In Mexico, the Virgin of Guadalupe is adored. It is believed she appeared to the humble Juan Diego, the first indigenous American Roman Catholic saint, at the hill of Tepeyac in Mexico City. She asked him, in his native tongue, to build a basilica at that site. The archbishop did not believe him and asked for proof with a miracle. The first miracle was a healing of Juan’s uncle. The second was when the apparition of Mary again came to Juan Diego and told him to gather flowers from the top of the hill. He found roses, even in December, which the Virgin arranged in his peasant garment or “tilma.” When Juan Diego opened the garment before Bishop Zumárraga on Dec. 12, 1531, the flowers fell to the floor, and an image of the Virgin of Guadalupe was seared into the fabric. Our Lady of Guadalupe is also known as the Dark Virgin because she appeared with the same dark skin as Juan Diego and many of the natives of Mexico.

That is deeply significant, said Father Moses Brown, assistant pastor of St. Rose Church, because it was an image the native people could relate to. She appeared after the fall and destruction of the native culture by the Spanish, who brought with them an image of the Virgin Mary who was “white as snow.”

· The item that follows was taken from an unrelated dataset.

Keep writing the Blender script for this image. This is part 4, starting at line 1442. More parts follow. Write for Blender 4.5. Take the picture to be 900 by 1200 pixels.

“The events of the apparitions of Our Lady of Guadalupe really shape Mexican history,” said Father Brown, who leads the Our Lady rituals and celebrations. “There is no Mexican history without it. Everything we identify as Mexican is, in some way, related to these events. It is so profound. In Mexico, her image is everywhere. You see her on buses, at the post offices, in people’s homes.”

Maria Elena Perez, who was born in Michoacan but left as a small child, coordinates the Our Lady of Guadalupe celebrations in Windsor, which begin when the procession arrives long before dawn.

Many people, in a culture that reveres motherhood, look to her as a soft mother figure, she said of the Virgin. It is easier for them to ask her to intercede with God on their behalf.

“They love her so dearly in their hearts,” said Perez, who credits prayers to Our Lady for bringing her son back safely from three tours of duty in Iraq, including the deadly Battle of Fallujah. “They want to show their gratitude.”